PARKERSBURG AREA GROTTO
CONSTITUTION
Updated May 13th 2008
I. The name of this organization shall be the Parkersburg Area Grotto of the National Speleological Society.
II. The purposes of this organization shall be the same as those of the National Speleological Society, namely, to promote interest in and advance in any and all means the study and science of speleology; the protection of caves and their natural contents; and to promote fellowship among those interested therein, with the additional purpose of organizing NSS members in the Mid Ohio Valley, to better promote the objectives of the NSS.
III. Executive Committee
(1) The Grotto shall be governed by an Executive Committee made up of the following officers, all members of the NSS, and elected annually for one-year terms as provided in the bylaws:
(a) President
(b) Vice-President
(c) Secretary
(d) Treasurer
(e) One member at large(2) The Executive Committee shall have complete power to manage the business, to raise funds in any manner not inconsistent with the policies of the NSS, and to perform all other necessary functions.
(3) Decisions or actions of the Executive Committee may be overruled by a two-third majority vote of the members.
IV. Executive Committee Meetings
(1) Executive Committee and general meetings shall be held at such times and places as are determined by the Committee.
(2) A quorum in the Executive Committee is a majority of its members.
V. Full membership is limited to members of the NSS.
Vl. The Constitution and Bylaws of the National Speleological Society shall be binding on the grotto. Any action inconsistent therewith shall be null and void.
VII. The grotto is a non profit organization. No part of the net earnings of the group shall inure to the benefit of or be distributable to its members, trustees, officers, or other private persons, except that the grotto shall be authorized and empowered to pay reasonable compensation for services rendered and to make payments and distribution in furtherance of the purposes set forth in the constitution of the grotto. No substantial part of the activities of the grotto shall be the carrying on of propaganda, or otherwise attempting to influence legislation, and the grotto shall not participate in, intervene in (including the publishing or distribution of statements) any political campaign on behalf of any candidate for public office. Notwithstanding any other provision of these bylaws, the group shall not carry on any other activities not permitted to be carried on (a) by a corporation exempt from federal income tax under Section 501( c) (3) of the Internal Revenue Code of 1954 (or the corresponding provision of any future U.S. Internal Revenue law) or (b) by a corporation, contributions to which are deductible under Section 170 ( c) (2) of the Internal Revenue Code of 1954 (or the corresponding provision of any future U.S. Internal Revenue Law).
VIII. In the event of dissolution of the grotto,
(1) Any NSS property held by the grotto shall revert to the NSS.

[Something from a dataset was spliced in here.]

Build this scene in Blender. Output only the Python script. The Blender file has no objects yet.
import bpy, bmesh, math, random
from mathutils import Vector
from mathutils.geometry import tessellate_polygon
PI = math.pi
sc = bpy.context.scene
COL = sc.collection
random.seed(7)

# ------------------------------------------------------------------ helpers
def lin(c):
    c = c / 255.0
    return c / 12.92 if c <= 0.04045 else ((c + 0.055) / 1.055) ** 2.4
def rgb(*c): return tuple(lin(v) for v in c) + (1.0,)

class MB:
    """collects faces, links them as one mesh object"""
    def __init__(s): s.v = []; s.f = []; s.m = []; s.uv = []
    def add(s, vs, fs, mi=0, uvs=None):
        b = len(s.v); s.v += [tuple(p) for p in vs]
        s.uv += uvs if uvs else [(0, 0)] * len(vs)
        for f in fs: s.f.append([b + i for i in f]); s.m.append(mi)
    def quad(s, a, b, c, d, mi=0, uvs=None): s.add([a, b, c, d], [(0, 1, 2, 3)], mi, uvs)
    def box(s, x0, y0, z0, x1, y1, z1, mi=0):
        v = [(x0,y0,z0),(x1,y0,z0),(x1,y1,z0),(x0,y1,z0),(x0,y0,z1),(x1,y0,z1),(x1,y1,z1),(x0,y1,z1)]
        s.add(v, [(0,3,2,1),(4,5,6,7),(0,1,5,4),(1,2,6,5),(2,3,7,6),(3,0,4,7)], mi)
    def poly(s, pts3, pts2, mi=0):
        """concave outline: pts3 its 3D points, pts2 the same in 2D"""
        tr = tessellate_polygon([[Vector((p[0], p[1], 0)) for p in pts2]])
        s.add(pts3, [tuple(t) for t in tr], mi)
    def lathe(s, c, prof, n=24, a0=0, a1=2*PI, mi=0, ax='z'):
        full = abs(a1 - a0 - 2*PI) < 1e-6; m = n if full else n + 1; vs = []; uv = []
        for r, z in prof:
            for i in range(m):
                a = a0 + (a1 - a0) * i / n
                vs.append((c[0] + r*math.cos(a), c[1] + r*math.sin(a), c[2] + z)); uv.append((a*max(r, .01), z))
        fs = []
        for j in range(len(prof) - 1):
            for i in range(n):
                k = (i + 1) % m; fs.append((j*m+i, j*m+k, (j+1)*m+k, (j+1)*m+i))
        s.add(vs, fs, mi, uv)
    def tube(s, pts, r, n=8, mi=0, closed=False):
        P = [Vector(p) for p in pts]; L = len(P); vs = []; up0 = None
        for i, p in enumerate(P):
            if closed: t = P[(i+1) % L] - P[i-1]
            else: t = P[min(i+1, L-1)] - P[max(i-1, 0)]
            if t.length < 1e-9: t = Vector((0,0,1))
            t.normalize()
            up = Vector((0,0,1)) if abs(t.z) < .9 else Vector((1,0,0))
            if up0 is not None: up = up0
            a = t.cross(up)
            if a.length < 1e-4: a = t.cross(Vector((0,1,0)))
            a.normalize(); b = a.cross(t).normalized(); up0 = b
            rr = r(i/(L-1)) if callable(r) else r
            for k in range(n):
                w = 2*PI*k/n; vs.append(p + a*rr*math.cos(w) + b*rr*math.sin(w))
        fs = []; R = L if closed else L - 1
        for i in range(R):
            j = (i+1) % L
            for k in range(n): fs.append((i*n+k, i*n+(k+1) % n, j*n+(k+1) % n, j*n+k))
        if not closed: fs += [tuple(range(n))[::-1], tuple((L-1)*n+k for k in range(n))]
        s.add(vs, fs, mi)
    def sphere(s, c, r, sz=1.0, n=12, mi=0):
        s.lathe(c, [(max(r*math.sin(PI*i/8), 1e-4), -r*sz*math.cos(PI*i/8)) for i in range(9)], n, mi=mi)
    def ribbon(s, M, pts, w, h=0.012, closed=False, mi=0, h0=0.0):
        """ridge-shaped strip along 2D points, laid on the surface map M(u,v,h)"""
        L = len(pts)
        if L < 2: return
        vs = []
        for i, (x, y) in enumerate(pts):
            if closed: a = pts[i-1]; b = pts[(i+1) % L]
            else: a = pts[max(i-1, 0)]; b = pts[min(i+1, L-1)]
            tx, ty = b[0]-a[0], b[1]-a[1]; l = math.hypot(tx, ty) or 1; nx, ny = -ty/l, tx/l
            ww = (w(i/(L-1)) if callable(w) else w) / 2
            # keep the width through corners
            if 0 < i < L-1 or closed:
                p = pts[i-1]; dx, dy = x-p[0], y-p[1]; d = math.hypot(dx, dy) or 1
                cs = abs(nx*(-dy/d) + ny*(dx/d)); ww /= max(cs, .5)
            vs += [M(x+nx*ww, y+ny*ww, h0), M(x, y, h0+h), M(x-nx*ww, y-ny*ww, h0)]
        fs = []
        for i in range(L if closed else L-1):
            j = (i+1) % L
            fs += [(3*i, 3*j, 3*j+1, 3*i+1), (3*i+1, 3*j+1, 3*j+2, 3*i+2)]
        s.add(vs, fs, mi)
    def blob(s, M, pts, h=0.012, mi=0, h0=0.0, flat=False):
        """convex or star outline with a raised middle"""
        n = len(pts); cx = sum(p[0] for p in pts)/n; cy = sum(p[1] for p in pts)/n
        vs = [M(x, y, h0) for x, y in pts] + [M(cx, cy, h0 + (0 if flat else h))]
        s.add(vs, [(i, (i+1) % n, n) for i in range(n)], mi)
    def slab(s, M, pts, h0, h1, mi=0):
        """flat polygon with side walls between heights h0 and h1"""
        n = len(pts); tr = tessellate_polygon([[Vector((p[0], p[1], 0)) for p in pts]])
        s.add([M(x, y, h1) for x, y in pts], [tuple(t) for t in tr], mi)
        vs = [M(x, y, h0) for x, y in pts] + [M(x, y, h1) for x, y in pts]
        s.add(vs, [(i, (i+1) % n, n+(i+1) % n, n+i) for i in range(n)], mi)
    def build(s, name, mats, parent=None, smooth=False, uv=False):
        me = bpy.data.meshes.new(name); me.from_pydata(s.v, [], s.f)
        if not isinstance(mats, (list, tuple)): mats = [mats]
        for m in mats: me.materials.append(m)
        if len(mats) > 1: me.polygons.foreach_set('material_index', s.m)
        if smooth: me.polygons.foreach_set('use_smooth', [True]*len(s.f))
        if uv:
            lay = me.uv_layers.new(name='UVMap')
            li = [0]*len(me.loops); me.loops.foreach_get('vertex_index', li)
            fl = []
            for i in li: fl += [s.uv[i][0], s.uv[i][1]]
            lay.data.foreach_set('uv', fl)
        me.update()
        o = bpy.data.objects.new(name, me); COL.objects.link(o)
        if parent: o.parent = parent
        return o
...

(2) All assets remaining after meeting outstanding liabilities shall be assigned to the NSS. However, if the named recipient is not then in existence or is no longer a qualified distributee, or unwilling or unable to accept the distribution, the assets of this organization shall be distributed to a fund, foundation, or corporation organized and operated exclusively for the purposes specified in Section 501 ( c)(3) or the Internal Revenue Code of 1954 (or the corresponding provision of any future U.S. Internal Revenue law).

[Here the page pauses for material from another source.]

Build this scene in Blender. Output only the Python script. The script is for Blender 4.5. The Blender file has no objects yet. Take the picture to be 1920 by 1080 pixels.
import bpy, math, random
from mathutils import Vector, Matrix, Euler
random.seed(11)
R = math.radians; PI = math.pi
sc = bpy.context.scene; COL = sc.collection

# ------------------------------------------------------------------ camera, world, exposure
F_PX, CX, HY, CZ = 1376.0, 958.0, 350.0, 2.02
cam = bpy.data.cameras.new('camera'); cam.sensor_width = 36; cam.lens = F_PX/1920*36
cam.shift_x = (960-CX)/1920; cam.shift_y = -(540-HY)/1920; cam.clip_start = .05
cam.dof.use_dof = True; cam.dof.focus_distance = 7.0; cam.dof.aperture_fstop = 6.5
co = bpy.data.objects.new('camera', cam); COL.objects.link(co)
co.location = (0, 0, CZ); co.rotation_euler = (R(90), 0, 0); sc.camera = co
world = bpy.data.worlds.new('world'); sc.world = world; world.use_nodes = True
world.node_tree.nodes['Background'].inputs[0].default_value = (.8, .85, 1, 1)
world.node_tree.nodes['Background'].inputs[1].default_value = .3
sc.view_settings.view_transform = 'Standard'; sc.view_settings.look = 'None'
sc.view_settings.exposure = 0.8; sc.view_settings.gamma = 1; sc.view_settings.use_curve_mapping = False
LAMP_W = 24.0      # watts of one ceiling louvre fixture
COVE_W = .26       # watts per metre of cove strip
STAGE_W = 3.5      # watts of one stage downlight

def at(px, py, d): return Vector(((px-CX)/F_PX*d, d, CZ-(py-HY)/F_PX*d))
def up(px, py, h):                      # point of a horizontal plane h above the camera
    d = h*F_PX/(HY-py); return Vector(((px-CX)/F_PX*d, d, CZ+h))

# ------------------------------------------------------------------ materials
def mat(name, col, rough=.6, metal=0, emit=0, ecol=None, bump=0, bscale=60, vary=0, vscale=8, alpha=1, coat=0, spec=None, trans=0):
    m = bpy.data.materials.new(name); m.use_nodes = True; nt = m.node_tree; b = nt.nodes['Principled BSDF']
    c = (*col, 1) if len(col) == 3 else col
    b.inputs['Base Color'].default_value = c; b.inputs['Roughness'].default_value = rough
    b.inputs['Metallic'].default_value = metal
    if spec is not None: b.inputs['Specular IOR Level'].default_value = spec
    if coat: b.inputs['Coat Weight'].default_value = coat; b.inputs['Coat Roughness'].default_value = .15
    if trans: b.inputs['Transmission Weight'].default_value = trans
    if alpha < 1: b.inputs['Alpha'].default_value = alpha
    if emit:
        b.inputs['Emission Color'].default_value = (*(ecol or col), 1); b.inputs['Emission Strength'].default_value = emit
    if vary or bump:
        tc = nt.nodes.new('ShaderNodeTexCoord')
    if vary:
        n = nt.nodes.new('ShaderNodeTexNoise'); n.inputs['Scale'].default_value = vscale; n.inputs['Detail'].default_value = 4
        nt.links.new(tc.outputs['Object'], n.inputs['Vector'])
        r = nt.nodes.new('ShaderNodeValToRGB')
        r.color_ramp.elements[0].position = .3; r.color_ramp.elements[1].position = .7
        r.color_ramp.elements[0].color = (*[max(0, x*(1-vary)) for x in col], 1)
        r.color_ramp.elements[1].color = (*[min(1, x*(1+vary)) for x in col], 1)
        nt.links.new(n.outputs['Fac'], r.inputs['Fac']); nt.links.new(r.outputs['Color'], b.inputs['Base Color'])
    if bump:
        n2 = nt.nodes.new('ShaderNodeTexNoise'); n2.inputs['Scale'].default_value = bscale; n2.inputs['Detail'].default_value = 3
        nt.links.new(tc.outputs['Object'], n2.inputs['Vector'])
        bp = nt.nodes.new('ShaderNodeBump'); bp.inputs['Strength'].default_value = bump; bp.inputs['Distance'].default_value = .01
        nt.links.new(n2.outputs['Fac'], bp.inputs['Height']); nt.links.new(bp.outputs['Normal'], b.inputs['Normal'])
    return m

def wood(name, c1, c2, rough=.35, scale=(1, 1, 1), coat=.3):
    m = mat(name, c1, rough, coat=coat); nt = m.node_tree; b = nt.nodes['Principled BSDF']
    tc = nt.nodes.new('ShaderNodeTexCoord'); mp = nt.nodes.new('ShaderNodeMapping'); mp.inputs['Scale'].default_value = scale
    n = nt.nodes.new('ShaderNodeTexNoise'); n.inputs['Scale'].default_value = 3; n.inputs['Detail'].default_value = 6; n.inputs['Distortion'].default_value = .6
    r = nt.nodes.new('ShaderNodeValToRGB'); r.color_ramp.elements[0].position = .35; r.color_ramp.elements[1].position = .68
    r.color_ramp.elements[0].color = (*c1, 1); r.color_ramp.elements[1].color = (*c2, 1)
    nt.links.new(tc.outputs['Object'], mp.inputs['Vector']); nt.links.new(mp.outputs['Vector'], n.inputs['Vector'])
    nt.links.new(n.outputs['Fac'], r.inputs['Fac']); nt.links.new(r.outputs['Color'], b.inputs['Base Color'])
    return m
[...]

IX. Amendments to this constitution may be proposed either by the Executive Committee or by a petition of ten percent of the members in good standing. Adoption of the amendments shall require a two-thirds vote of the members voting, either in person or by absentee ballot, provided that notice of the meeting and the content of the amendments shall have been announced to the membership at least thirty days prior to the time at which the vote will be taken.